(GIVEN TASK): Reproduce the listing below without changes, except that pictures are left out.

--- START INFORMATION SHOWN ---

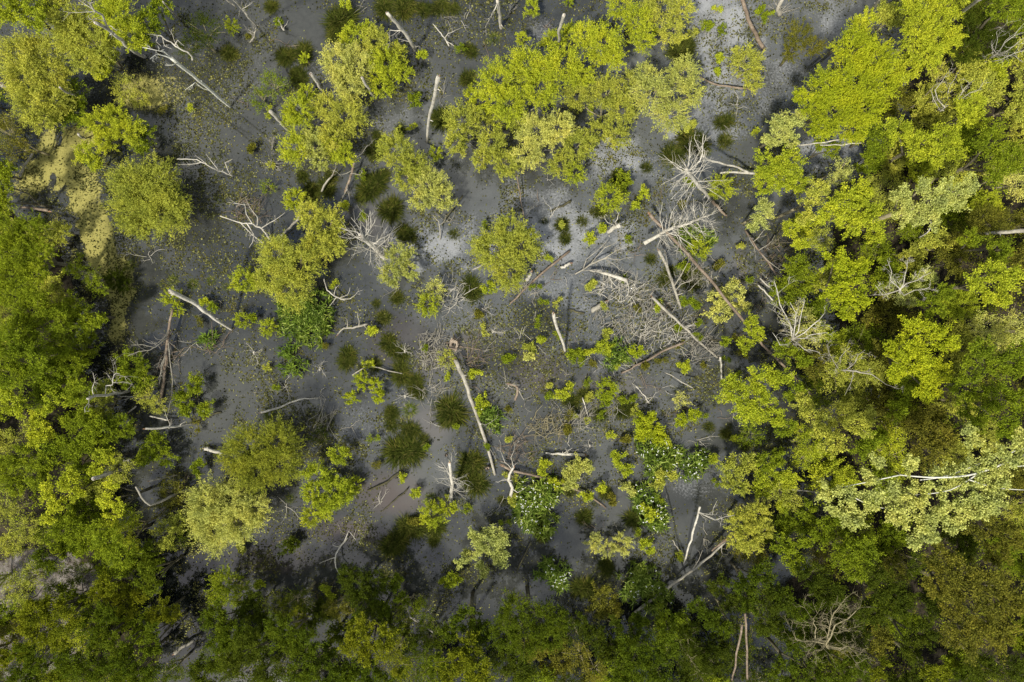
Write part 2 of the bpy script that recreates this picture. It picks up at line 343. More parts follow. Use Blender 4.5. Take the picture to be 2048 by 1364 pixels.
def resolve_labels():
    groups = {}
    for o, look, x, y in PENDING:
        best = min(LAND, key=lambda l: math.hypot(l[1]-x, l[2]-y) if math.hypot(l[1]-x, l[2]-y) > 22 else 1e9)
        ang = math.atan2(-(y-best[2]), x-best[1]); d = DIRS[int(round(ang/(math.pi/4))) % 8]
        groups.setdefault((look, d, best[0]), []).append((math.hypot(x-best[1], y-best[2]), o))
    for (look, d, lm), L_ in groups.items():
        L_.sort(key=lambda t: t[0])
        for k, (_, o) in enumerate(L_):
            if k == 0: s = f"{look}, nearest {d} the {lm}" if len(L_) > 1 else f"{look} {d} the {lm}"
            else: s = f"{look}, {ORD[min(k, 11)]} {d} the {lm}"
            o['label'] = s

# ------------------------------------------------------------------ living crowns
KIND = {  # leaf length, width, shoots per m2, side twigs, leaves per shoot / side twig, vertical ratio, reach of the shoots
    'willow': dict(L=0.070, W=0.032, K=56, m=6, ls=12, lt=11, vr=1.0, cl=0.030, gap=.10),
    'broad':  dict(L=0.074, W=0.048, K=35, m=6, ls=8, lt=11, vr=.85, cl=0.045, gap=.55),
    'clump':  dict(L=0.081, W=0.056, K=23, m=6, ls=5, lt=13, vr=.80, cl=0.055, gap=.70),
    'thin':   dict(L=0.066, W=0.035, K=26, m=5, ls=4, lt=6, vr=.70, cl=0.045, gap=.50),
    'streak': dict(L=0.088, W=0.025, K=59, m=5, ls=16, lt=10, vr=1.0,  cl=0.024, gap=.10),
    'spiky':  dict(L=0.079, W=0.028, K=72, m=4, ls=14, lt=9, vr=1.0, cl=0.022, gap=.15),
    'poplar': dict(L=0.088, W=0.066, K=15, m=6, ls=3, lt=14, vr=.6, cl=0.060, gap=.8),
}
def lobe(rng, c, r, kp, lean, twigs, twn):
    K = max(8, int(kp['K']*r*r*3.1*0.62 + 6))
    th = rng.random(K)*2*np.pi; uz = rng.random(K)**0.8*1.12 - 0.22; rr = np.sqrt(np.maximum(0, 1-uz*uz))
    u = np.stack([np.cos(th)*rr, np.sin(th)*rr, uz], 1)
    ph = rng.random(4)*6.28
    lm = 1.0 if kp['gap'] > .3 else .45
    lump = 1 + lm*(.09*np.sin(2*th+ph[0]) + .08*np.sin(3*th+ph[1]) + .08*np.sin(5*th+ph[2]))
    # shoots bunch into sprays with gaps between them
    lump *= 1 - kp['gap']*0.5*(vnoise(np.cos(th)*3+uz*2, np.sin(th)*3+uz, 0.9, int(rng.integers(1e6))) < 0.42)
    R = r*lump*(0.66+0.56*rng.random(K)**1.3)
    end = c + u*R[:, None]*np.array([1, 1, kp['vr']]) + lean*r*0.35
    st = c + u*r*0.18 - np.array([0, 0, .30*r])
    d = end - st; ln = np.linalg.norm(d, axis=1); du = unit(d)
    bow = np.array([0, 0, 1.0])*r*0.10
    P_, A_ = [], []
    def along(s, d_, n, t0, curve):
        t = t0 + (1-t0)*rng.random((len(s), n)); q = s[:, None, :] + d_[:, None, :]*t[..., None]
        if curve is not None: q = q + curve*(4*t*(1-t))[..., None]
        P_.append(q.reshape(-1, 3)); A_.append(np.repeat(unit(d_)[:, None, :], n, 1).reshape(-1, 3))
    along(st, d, kp['ls'], .45, bow)
    m = kp['m']
    tt = .35+.65*rng.random((K, m)); s2 = (st[:, None, :]+d[:, None, :]*tt[..., None] + bow*(4*tt*(1-tt))[..., None]).reshape(-1, 3)
    d2 = unit(np.repeat(du[:, None, :], m, 1).reshape(-1, 3) + rng.normal(0, .55, (K*m, 3)) + np.array([0, 0, .12]))
    d2 = d2*(np.clip(r*rng.uniform(.18, .42, (K*m, 1)), .10, .60))
    along(s2, d2, kp['lt'], .15, None)
    p = np.concatenate(P_); a = np.concatenate(A_); n = len(p)
    p = p + rng.normal(0, kp['cl'], (n, 3)); a = unit(a + rng.normal(0, .45, (n, 3)))
    nn = unit(rng.normal(0, .42, (n, 3)) + np.array([0, 0, .8]) + 0.35*unit(p-c))
    sz = rng.uniform(.7, 1.25, n)
    for i in rng.permutation(K)[:max(0, twn)]:
        q = np.stack([st[i]+d[i]*t+bow*4*t*(1-t) for t in (0, .35, .7, 1)]); twigs.tube(q, np.array([.022, .016, .010, .005])*(.8+.4*r), 4, cap=False)
    return leaf_quads(p, a, nn, kp['L']*sz, kp['W']*sz)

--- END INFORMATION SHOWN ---

(COMPLETED TASK):
Write part 2 of the bpy script that recreates this picture. It picks up at line 343. More parts follow. Use Blender 4.5. Take the picture to be 2048 by 1364 pixels.
def resolve_labels():
    groups = {}
    for o, look, x, y in PENDING:
        best = min(LAND, key=lambda l: math.hypot(l[1]-x, l[2]-y) if math.hypot(l[1]-x, l[2]-y) > 22 else 1e9)
        ang = math.atan2(-(y-best[2]), x-best[1]); d = DIRS[int(round(ang/(math.pi/4))) % 8]
        groups.setdefault((look, d, best[0]), []).append((math.hypot(x-best[1], y-best[2]), o))
    for (look, d, lm), L_ in groups.items():
        L_.sort(key=lambda t: t[0])
        for k, (_, o) in enumerate(L_):
            if k == 0: s = f"{look}, nearest {d} the {lm}" if len(L_) > 1 else f"{look} {d} the {lm}"
            else: s = f"{look}, {ORD[min(k, 11)]} {d} the {lm}"
            o['label'] = s

# ------------------------------------------------------------------ living crowns
KIND = {  # leaf length, width, shoots per m2, side twigs, leaves per shoot / side twig, vertical ratio, reach of the shoots
    'willow': dict(L=0.070, W=0.032, K=56, m=6, ls=12, lt=11, vr=1.0, cl=0.030, gap=.10),
    'broad':  dict(L=0.074, W=0.048, K=35, m=6, ls=8, lt=11, vr=.85, cl=0.045, gap=.55),
    'clump':  dict(L=0.081, W=0.056, K=23, m=6, ls=5, lt=13, vr=.80, cl=0.055, gap=.70),
    'thin':   dict(L=0.066, W=0.035, K=26, m=5, ls=4, lt=6, vr=.70, cl=0.045, gap=.50),
    'streak': dict(L=0.088, W=0.025, K=59, m=5, ls=16, lt=10, vr=1.0,  cl=0.024, gap=.10),
    'spiky':  dict(L=0.079, W=0.028, K=72, m=4, ls=14, lt=9, vr=1.0, cl=0.022, gap=.15),
    'poplar': dict(L=0.088, W=0.066, K=15, m=6, ls=3, lt=14, vr=.6, cl=0.060, gap=.8),
}
def lobe(rng, c, r, kp, lean, twigs, twn):
    K = max(8, int(kp['K']*r*r*3.1*0.62 + 6))
    th = rng.random(K)*2*np.pi; uz = rng.random(K)**0.8*1.12 - 0.22; rr = np.sqrt(np.maximum(0, 1-uz*uz))
    u = np.stack([np.cos(th)*rr, np.sin(th)*rr, uz], 1)
    ph = rng.random(4)*6.28
    lm = 1.0 if kp['gap'] > .3 else .45
    lump = 1 + lm*(.09*np.sin(2*th+ph[0]) + .08*np.sin(3*th+ph[1]) + .08*np.sin(5*th+ph[2]))
    # shoots bunch into sprays with gaps between them
    lump *= 1 - kp['gap']*0.5*(vnoise(np.cos(th)*3+uz*2, np.sin(th)*3+uz, 0.9, int(rng.integers(1e6))) < 0.42)
    R = r*lump*(0.66+0.56*rng.random(K)**1.3)
    end = c + u*R[:, None]*np.array([1, 1, kp['vr']]) + lean*r*0.35
    st = c + u*r*0.18 - np.array([0, 0, .30*r])
    d = end - st; ln = np.linalg.norm(d, axis=1); du = unit(d)
    bow = np.array([0, 0, 1.0])*r*0.10
    P_, A_ = [], []
    def along(s, d_, n, t0, curve):
        t = t0 + (1-t0)*rng.random((len(s), n)); q = s[:, None, :] + d_[:, None, :]*t[..., None]
        if curve is not None: q = q + curve*(4*t*(1-t))[..., None]
        P_.append(q.reshape(-1, 3)); A_.append(np.repeat(unit(d_)[:, None, :], n, 1).reshape(-1, 3))
    along(st, d, kp['ls'], .45, bow)
    m = kp['m']
    tt = .35+.65*rng.random((K, m)); s2 = (st[:, None, :]+d[:, None, :]*tt[..., None] + bow*(4*tt*(1-tt))[..., None]).reshape(-1, 3)
    d2 = unit(np.repeat(du[:, None, :], m, 1).reshape(-1, 3) + rng.normal(0, .55, (K*m, 3)) + np.array([0, 0, .12]))
    d2 = d2*(np.clip(r*rng.uniform(.18, .42, (K*m, 1)), .10, .60))
    along(s2, d2, kp['lt'], .15, None)
    p = np.concatenate(P_); a = np.concatenate(A_); n = len(p)
    p = p + rng.normal(0, kp['cl'], (n, 3)); a = unit(a + rng.normal(0, .45, (n, 3)))
    nn = unit(rng.normal(0, .42, (n, 3)) + np.array([0, 0, .8]) + 0.35*unit(p-c))
    sz = rng.uniform(.7, 1.25, n)
    for i in rng.permutation(K)[:max(0, twn)]:
        q = np.stack([st[i]+d[i]*t+bow*4*t*(1-t) for t in (0, .35, .7, 1)]); twigs.tube(q, np.array([.022, .016, .010, .005])*(.8+.4*r), 4, cap=False)
    return leaf_quads(p, a, nn, kp['L']*sz, kp['W']*sz)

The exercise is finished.